The pacer admits that with growing age his reflexes may have come down but draws inspiration from tennis star Leander Paes and former India teammate Ashish Nehra. “I got a knock on the head while playing with kids in Mumbai. I think it had a lot to do with my slow reflexes. But I guess age is all in the mind. Leander won a Grand Slam at 42. Ashish bhai (Ashish Nehra) was bowling till he was 38. I was never short on confidence and haven’t lost it still. I am not competing with anyone nor am I eyeing an India spot now. But I firmly believe I still have years left in me as a cricketer,” the pacer explained.

The maverick pacer made his debut for India in 2005 against Sri Lanka in an ODI in Nagpur and played 27 Tests, 53 ODIs and 10 T20s and was part of India’s two World Cup-winning squads in 2007 (World T20) and 2011 (50-over World Cup). And he believes that he has got more to offer to cricket than getting back on to the field and playing. “The experiences I have gone through would be unparalleled. So I would like to work with upcoming cricketers and groom them for future challenges. I would like to start a cricket academy. Also, I have plans to have an indoor cricketing facility in Kochi, which could be the biggest in India. But before all that, I need the green signal from BCCI,” said the pacer.

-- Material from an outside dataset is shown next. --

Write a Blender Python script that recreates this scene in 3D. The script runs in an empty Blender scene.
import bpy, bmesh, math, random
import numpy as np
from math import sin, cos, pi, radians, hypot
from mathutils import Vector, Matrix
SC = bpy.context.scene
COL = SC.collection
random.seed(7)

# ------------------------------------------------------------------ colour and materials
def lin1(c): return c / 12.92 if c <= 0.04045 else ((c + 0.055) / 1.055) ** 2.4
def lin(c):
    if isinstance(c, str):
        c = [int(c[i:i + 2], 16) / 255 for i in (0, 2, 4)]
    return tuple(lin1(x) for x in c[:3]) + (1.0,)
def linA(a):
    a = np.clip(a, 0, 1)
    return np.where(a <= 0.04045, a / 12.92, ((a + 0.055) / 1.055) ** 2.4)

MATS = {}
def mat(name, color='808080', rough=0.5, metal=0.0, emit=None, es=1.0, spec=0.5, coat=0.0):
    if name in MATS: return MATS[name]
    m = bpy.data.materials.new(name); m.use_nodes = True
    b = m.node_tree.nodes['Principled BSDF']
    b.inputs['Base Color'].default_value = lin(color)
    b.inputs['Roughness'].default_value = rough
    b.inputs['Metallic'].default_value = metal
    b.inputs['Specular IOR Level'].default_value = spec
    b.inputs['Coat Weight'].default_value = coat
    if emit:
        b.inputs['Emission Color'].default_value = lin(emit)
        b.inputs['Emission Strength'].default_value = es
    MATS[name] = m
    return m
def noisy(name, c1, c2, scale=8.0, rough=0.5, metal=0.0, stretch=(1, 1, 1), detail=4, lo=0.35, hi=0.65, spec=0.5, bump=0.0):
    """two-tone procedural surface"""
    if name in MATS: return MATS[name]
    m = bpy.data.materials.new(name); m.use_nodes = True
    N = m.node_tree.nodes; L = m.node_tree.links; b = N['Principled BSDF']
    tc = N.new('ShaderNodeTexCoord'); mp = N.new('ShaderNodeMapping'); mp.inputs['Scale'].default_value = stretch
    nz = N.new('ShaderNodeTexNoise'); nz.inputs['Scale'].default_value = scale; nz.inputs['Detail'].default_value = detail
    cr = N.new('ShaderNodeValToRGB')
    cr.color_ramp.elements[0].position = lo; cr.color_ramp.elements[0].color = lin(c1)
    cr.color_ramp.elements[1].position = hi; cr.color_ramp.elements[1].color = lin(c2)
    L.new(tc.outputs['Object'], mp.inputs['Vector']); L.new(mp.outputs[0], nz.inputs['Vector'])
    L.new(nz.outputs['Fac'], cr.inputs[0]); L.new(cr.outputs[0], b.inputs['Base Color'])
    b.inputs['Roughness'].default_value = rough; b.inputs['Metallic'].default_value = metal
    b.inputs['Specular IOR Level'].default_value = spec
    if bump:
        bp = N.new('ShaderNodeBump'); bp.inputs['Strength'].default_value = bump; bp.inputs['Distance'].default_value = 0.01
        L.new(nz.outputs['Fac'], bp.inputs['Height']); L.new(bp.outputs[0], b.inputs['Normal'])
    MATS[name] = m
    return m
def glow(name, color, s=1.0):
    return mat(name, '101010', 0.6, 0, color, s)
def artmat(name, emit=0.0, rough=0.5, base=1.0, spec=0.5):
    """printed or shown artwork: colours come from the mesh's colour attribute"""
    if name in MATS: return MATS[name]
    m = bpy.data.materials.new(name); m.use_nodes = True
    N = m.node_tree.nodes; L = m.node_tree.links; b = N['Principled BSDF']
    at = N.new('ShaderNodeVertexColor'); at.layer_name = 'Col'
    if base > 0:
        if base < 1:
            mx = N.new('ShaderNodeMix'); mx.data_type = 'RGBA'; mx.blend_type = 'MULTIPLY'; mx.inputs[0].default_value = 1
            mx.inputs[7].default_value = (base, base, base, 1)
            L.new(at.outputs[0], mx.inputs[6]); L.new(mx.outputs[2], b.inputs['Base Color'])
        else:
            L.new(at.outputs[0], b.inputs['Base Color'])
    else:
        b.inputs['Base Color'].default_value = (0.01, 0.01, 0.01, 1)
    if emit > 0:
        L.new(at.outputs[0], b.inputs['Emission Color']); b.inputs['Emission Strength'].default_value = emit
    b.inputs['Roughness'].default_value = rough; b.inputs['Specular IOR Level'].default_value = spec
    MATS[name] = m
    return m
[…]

The pacer says Friday’s Supreme Court order has been a great relief and it is his ‘never-give-up’ attitude that helped him through in his turbulent times. “The Supreme Court has given me a lifeline and it has helped me restore my life, dignity and respect back. Now my kids will know when they grow up that though their father was sent to jail, he never gave up and fought against the odds to the end. It’s an enthralling story. Isn’t it?” Sreesanth signed off.